O trio seguinte é formado por conterrâneos da editora, entre eles Rafael Bán Jacobsen que também situou seu texto em um ano propositalmente não-identificado do século XIX. “A carne é fraca”, com ilustração de Elvis Moura, foi bem resumido na introdução escrita por Samir Machado de Machado, “O Capitão Mostarda, na biblioteca, com a chave inglesa”: “O escritor Rafael Bán Jacobsen retoma a tradição dos crimes envolvendo açougueiros de fim de século – de Sweeney Todd aos crimes da Rua do Arvoredo em Porto Alegre – para compor um intricado triângulo de suspeitas entre os personagens de
A carne é fraca, reveladas aos leitor apenas através de cartas e diários – e onde somente ao leitor é dado o privilégio de conhecer todos os detalhes”. Para não desnortear demais o citado leitor, cada alteração de ponto de vista narrativo é bem marcado por mudança gráficas: uso de versalete no caderno de anotação do açougueiro, itálico no diário de seu ajudante, fonte normal no depoimento de sua esposa à polícia. Um conto bem narrado e bem executado.
Outra narrativa de múltiplos pontos de vista é de autoria da única escritora daquelas páginas, Carol Bensimon: “Agulha de calcário”, com um grande desenho de Maurício N. Santos. O cenário é dos mais interessantes, um hotel temático localizado em uma pequena cidade francesa, que dedica seus quartos a grandes detetives da ficção, como Holmes e Dupin. Por ele passam os diferentes narradores que se alteram, hóspedes e funcionários que acabam por testemunhar um crime naquela paisagem turística. Trata-se do texto mais ousado em termos formais deste volume, propondo uma participação ainda maior do leitor que os demais. Por isso mesmo, talvez não agrade a todos os gostos.
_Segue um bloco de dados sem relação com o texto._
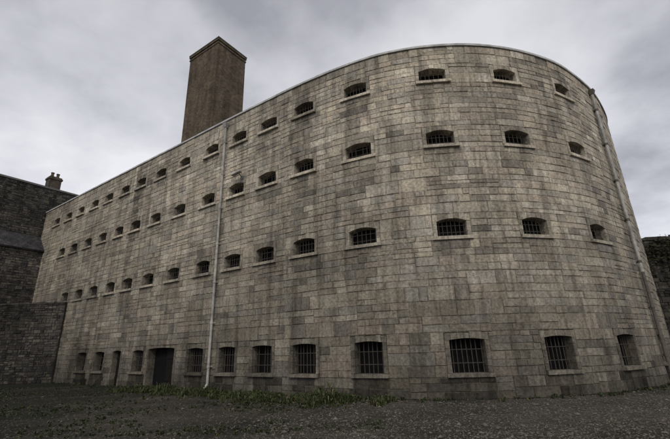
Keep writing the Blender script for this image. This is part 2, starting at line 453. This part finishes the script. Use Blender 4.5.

Encerrando a participação gaúcha no livro, uma noveleta que usa a Porto Alegre dos dias de hoje em uma ambientação bastante realista. O jornalista e escritor Carlos André Moreira criou em “Um dos nossos” (ilustrado por Diego Moreira) um perito da Polícia Civil do Rio Grande do Sul chamado Roszynski que em breve deve protagonizar livro próprio. Neste caso de estreia, o descendente de poloneses investiga um crime envolvendo não apenas um, mas vários dos “nossos”, ou seja, membros da polícia daquele estado, entre mortos e suspeitos. Esta é a inevitável narrativa hard-boiled da edição, aquele estilo das histórias de detetive mais centrado na violência crua, na troca de socos e de balas, que na investigação de detalhes criminais. Mas justiça seja feita ao novato Roszynski: apesar de ser bom para responder aos tiros, ele também sabe usar a cabeça para juntar as pistas. Um personagem bastante promissor, espero que tenha carreira longa em novos livros.
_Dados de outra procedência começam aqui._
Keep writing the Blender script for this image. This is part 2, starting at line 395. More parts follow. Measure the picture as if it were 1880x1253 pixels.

Quanto à comentada faixa bônus, uma tradição de
Ficção de Polpa que em todo volume sempre resgata algum escritor do tempo das pulp fiction originais, temos nesta edição um pioneiro das histórias policiais que é um verdadeiro achado por parte do organizador do livro. Ernest Bramah é um escritor inglês contemporâneo de Arthur Conan Doyle que, em seu tempo, alcançava ainda maior retorno financeiro com as histórias que vendia para publicações como a
Strand Magazine que o obtido pelos casos de Holmes. As razões para ele ter caído em esquecimento é um desses mistérios para os quais ainda não se criou detetive capaz de solucionar. “A moeda de Dionísio”, ilustrado por Rodjer Goulart, é a origem de seu personagem mais célebre, um investigador cego conhecido pelo pseudônimo de Max Carrados. Lendo a história daquele homem que perdeu a visão em um acidente e mesmo assim se dedicou a combater o crime não pude deixar de fazer a associação com outro personagem de histórico parecido criado por Stan Lee no século seguinte. Tanto que fui pesquisar possíveis conexões para descobrir que o pessoal do
Wold Newton Universe já havia notado tais coincidências e tratou de inventar uma origem comum ao personagem de Bramah e ao Demolidor.
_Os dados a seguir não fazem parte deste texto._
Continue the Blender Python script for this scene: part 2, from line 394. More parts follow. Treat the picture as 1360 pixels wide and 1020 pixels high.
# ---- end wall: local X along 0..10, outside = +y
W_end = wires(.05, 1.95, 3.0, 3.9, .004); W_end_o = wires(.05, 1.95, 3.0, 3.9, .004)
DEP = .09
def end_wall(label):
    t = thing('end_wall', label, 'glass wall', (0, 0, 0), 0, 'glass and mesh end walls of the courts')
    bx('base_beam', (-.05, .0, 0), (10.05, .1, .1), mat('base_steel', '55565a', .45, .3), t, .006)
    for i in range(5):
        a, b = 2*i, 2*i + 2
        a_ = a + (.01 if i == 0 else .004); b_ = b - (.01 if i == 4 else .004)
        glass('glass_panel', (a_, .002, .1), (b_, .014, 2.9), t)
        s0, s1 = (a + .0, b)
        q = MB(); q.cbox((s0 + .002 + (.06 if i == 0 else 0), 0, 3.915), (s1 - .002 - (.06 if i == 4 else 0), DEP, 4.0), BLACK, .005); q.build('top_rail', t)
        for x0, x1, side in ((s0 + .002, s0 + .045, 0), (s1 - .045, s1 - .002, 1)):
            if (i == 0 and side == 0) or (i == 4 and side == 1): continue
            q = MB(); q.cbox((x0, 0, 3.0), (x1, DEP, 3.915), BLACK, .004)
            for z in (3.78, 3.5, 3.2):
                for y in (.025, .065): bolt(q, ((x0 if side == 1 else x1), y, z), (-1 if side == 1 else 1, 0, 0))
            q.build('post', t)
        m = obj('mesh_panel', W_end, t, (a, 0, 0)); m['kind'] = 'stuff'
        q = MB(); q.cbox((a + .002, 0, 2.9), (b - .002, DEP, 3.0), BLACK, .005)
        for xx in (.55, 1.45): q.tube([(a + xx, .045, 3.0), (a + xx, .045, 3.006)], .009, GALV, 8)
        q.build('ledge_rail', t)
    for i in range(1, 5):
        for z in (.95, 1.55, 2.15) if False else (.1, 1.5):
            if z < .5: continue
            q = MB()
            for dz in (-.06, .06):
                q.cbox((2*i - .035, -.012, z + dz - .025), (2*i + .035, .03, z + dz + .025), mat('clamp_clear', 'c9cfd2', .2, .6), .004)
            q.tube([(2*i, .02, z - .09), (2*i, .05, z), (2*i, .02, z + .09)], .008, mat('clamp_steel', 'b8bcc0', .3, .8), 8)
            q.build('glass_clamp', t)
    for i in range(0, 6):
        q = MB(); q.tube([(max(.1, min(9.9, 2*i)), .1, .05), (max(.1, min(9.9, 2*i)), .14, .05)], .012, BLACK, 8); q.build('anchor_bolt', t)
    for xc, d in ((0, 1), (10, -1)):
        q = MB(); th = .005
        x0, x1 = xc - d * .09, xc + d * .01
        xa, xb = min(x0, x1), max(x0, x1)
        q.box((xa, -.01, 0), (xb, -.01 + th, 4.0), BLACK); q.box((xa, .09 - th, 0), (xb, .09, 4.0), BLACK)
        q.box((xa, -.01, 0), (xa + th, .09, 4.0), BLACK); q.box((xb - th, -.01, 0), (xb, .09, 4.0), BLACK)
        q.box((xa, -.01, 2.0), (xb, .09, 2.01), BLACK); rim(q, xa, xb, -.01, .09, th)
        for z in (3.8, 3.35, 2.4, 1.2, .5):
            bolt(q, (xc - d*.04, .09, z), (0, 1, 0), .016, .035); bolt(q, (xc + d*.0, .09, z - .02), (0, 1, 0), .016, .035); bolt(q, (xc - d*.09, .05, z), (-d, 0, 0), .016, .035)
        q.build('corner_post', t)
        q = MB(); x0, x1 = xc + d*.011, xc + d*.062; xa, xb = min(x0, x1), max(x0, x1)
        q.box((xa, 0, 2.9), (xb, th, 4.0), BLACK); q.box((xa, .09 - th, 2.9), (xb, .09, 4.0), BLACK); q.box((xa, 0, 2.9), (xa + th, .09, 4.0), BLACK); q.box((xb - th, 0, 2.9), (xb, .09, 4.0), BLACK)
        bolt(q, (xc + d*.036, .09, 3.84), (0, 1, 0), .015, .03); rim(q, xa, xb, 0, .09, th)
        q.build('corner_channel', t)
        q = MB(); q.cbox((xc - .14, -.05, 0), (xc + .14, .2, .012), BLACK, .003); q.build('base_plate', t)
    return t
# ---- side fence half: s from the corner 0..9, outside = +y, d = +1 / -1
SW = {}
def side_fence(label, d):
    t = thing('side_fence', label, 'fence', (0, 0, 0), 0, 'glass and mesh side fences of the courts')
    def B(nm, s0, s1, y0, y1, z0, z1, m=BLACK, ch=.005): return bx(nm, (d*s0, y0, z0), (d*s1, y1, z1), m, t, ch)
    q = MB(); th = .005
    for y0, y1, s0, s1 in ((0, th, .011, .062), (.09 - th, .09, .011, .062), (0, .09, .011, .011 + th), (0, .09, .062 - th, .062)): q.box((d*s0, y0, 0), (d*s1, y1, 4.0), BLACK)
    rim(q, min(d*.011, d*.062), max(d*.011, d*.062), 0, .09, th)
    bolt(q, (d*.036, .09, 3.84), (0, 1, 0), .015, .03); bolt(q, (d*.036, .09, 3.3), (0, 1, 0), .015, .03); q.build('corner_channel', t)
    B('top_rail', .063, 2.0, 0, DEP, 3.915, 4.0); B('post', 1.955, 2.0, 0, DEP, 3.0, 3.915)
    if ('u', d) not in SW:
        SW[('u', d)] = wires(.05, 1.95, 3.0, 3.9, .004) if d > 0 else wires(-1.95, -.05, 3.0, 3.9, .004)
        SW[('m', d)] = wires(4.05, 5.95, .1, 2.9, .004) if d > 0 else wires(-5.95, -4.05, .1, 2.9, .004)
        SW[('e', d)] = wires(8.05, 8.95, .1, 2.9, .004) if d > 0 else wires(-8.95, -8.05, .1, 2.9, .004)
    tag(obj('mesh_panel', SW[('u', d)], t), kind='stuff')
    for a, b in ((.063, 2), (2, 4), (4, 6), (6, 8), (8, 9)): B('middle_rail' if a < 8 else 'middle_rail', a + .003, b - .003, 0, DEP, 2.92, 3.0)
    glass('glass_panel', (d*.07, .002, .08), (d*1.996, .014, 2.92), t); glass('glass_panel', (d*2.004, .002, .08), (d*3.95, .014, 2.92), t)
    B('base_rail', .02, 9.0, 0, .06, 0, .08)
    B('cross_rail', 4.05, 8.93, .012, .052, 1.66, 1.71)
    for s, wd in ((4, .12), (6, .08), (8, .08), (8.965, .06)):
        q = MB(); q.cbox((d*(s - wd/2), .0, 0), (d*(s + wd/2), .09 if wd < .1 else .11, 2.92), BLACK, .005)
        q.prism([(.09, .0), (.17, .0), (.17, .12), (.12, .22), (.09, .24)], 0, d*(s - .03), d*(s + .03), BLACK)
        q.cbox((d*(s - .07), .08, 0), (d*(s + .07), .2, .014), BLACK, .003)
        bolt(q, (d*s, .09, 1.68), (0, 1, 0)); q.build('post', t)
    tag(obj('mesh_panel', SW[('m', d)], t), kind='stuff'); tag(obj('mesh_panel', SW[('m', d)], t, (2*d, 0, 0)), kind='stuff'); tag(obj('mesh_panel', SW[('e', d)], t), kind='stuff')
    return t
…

Para encerrar, não dá para deixar de falar do excepcional tratamento gráfico da série
Ficção de Polpa e deste volume em particular. Tudo é muito bem trabalhado para remeter às publicações do passado, desde o formato de bolso até o efeito de desgaste da contracapa. Vale destacar os vários anúncios antigos reproduzidos no interior da coletânea, os mesmo que quando surgem nas páginas dos contos têm conexão direta com os temas ali tratados. Uma sacada excelente e que, mesmo assim, desejo que tenha vida breve, sendo substituída algum dia por anúncios reais que gerem receita à editora. Outros detalhes também devem ser mencionados, como os textos de apresentação de cada escritor e as duas páginas que servem de bastidores para a criação da arte da capa, com desenho de Jader Corrêa e pintura à mão de Matias Strebb. O resultado ainda que assumidamente inspirado no cinema, me lembrou mesmo das HQs de Spirit, do americano Will Eisner. Não sei se na reprodução que acompanha esta resenha vai ser possível notar, mas recomendo quem tiver o livro à disposição que observe atentamente o efeito que a dupla Corrêa e Strebb conseguiu obter na mão trêmula do moribundo baleado pela femme fatale. Uma apresentação à altura de um bela coletânea.